Exercise goal -> Print the first line of the material below and each line after it, exactly as written, ending with the line that contains "tag(fl.build('foliage', M['willow_leaf'], willow), kind='stuff')".

(begin)

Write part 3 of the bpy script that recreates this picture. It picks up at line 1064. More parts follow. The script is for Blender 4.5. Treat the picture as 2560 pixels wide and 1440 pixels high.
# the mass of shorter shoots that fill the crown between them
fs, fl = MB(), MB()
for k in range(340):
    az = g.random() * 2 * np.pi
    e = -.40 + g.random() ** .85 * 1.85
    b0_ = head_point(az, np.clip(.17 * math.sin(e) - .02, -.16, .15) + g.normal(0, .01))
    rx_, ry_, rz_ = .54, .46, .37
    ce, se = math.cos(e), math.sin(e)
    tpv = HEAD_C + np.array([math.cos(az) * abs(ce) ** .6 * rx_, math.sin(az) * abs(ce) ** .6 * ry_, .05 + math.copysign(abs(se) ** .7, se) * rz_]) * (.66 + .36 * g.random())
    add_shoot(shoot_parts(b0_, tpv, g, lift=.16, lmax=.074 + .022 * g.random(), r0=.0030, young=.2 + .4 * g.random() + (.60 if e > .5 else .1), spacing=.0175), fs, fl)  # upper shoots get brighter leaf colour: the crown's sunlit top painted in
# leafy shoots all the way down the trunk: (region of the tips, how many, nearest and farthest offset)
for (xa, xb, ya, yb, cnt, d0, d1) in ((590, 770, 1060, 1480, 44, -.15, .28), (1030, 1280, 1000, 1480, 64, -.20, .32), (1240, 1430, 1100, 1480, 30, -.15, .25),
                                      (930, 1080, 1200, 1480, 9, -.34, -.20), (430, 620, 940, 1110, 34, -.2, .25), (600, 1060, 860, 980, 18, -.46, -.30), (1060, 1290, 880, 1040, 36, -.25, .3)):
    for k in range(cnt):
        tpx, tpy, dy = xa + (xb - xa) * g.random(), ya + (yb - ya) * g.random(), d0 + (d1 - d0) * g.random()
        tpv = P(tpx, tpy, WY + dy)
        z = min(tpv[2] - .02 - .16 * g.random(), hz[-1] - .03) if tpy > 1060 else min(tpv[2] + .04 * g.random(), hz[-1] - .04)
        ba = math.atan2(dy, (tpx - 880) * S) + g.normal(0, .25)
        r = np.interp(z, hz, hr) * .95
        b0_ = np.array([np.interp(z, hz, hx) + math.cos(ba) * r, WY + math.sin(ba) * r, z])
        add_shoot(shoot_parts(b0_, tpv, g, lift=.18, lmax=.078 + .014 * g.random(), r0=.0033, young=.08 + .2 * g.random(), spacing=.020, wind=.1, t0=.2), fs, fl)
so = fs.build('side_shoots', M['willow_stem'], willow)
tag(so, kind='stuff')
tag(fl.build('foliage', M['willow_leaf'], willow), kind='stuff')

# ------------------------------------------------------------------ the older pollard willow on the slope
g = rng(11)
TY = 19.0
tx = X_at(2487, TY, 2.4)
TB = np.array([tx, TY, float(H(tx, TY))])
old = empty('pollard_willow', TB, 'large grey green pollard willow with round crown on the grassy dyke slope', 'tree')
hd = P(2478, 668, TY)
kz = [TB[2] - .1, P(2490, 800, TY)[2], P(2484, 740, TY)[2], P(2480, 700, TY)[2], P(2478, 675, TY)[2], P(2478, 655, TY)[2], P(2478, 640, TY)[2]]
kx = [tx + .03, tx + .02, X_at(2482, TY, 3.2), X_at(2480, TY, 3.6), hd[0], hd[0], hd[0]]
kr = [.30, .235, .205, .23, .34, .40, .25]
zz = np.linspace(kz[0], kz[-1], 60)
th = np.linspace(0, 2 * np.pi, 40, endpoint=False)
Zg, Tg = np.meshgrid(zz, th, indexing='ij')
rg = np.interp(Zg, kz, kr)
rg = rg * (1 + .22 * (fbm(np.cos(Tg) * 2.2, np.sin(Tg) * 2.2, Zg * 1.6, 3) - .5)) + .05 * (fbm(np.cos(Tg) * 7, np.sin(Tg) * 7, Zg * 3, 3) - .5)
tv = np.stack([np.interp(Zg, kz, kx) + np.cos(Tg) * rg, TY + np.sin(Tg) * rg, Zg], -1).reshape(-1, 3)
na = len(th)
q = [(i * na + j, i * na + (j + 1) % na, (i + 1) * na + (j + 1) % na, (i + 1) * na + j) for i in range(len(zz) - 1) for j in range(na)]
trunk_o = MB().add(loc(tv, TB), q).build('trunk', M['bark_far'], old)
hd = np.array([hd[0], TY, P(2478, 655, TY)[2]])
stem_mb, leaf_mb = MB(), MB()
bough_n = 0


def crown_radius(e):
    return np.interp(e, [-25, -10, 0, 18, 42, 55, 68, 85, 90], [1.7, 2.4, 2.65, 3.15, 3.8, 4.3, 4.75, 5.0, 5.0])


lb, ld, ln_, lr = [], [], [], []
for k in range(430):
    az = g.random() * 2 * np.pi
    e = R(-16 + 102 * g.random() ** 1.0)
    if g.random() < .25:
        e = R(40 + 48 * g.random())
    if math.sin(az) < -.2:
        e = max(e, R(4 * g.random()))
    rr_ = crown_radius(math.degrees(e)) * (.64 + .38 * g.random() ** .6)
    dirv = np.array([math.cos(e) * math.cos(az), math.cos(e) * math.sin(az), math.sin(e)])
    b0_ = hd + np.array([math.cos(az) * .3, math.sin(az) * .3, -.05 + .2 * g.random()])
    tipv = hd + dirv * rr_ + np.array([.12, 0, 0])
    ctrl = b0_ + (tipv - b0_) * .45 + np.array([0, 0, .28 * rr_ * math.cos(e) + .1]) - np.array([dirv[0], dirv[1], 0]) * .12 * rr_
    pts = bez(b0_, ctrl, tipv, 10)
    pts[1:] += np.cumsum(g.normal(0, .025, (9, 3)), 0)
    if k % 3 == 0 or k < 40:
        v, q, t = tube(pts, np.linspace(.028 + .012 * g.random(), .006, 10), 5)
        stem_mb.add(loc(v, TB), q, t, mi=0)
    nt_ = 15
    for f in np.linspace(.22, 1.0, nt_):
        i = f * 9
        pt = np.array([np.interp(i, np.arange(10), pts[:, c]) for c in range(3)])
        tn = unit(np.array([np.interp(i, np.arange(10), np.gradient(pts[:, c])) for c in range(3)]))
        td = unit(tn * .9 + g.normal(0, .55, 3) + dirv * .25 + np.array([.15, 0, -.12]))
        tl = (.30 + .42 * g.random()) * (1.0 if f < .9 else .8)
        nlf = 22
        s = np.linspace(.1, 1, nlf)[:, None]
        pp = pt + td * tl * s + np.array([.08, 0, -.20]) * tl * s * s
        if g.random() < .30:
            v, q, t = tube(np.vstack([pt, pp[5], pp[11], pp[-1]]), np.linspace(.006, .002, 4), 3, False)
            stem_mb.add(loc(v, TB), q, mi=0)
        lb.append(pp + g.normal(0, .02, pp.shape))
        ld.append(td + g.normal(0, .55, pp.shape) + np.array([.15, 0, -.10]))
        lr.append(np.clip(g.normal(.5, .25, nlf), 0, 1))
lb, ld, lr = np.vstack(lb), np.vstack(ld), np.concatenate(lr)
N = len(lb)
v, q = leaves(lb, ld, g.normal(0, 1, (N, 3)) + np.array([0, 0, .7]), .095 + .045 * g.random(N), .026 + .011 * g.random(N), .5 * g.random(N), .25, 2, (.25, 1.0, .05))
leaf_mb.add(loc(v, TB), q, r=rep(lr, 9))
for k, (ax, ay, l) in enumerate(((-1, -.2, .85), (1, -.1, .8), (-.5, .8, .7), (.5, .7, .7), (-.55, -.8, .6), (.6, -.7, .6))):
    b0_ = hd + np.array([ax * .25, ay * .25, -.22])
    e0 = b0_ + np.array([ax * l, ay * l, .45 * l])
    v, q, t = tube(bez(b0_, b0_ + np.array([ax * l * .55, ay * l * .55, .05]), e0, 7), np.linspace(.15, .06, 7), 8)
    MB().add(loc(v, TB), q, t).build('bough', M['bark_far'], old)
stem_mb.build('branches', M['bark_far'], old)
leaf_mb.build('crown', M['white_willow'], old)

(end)

Solution to the exercise ->
Write part 3 of the bpy script that recreates this picture. It picks up at line 1064. More parts follow. The script is for Blender 4.5. Treat the picture as 2560 pixels wide and 1440 pixels high.
# the mass of shorter shoots that fill the crown between them
fs, fl = MB(), MB()
for k in range(340):
    az = g.random() * 2 * np.pi
    e = -.40 + g.random() ** .85 * 1.85
    b0_ = head_point(az, np.clip(.17 * math.sin(e) - .02, -.16, .15) + g.normal(0, .01))
    rx_, ry_, rz_ = .54, .46, .37
    ce, se = math.cos(e), math.sin(e)
    tpv = HEAD_C + np.array([math.cos(az) * abs(ce) ** .6 * rx_, math.sin(az) * abs(ce) ** .6 * ry_, .05 + math.copysign(abs(se) ** .7, se) * rz_]) * (.66 + .36 * g.random())
    add_shoot(shoot_parts(b0_, tpv, g, lift=.16, lmax=.074 + .022 * g.random(), r0=.0030, young=.2 + .4 * g.random() + (.60 if e > .5 else .1), spacing=.0175), fs, fl)  # upper shoots get brighter leaf colour: the crown's sunlit top painted in
# leafy shoots all the way down the trunk: (region of the tips, how many, nearest and farthest offset)
for (xa, xb, ya, yb, cnt, d0, d1) in ((590, 770, 1060, 1480, 44, -.15, .28), (1030, 1280, 1000, 1480, 64, -.20, .32), (1240, 1430, 1100, 1480, 30, -.15, .25),
                                      (930, 1080, 1200, 1480, 9, -.34, -.20), (430, 620, 940, 1110, 34, -.2, .25), (600, 1060, 860, 980, 18, -.46, -.30), (1060, 1290, 880, 1040, 36, -.25, .3)):
    for k in range(cnt):
        tpx, tpy, dy = xa + (xb - xa) * g.random(), ya + (yb - ya) * g.random(), d0 + (d1 - d0) * g.random()
        tpv = P(tpx, tpy, WY + dy)
        z = min(tpv[2] - .02 - .16 * g.random(), hz[-1] - .03) if tpy > 1060 else min(tpv[2] + .04 * g.random(), hz[-1] - .04)
        ba = math.atan2(dy, (tpx - 880) * S) + g.normal(0, .25)
        r = np.interp(z, hz, hr) * .95
        b0_ = np.array([np.interp(z, hz, hx) + math.cos(ba) * r, WY + math.sin(ba) * r, z])
        add_shoot(shoot_parts(b0_, tpv, g, lift=.18, lmax=.078 + .014 * g.random(), r0=.0033, young=.08 + .2 * g.random(), spacing=.020, wind=.1, t0=.2), fs, fl)
so = fs.build('side_shoots', M['willow_stem'], willow)
tag(so, kind='stuff')
tag(fl.build('foliage', M['willow_leaf'], willow), kind='stuff')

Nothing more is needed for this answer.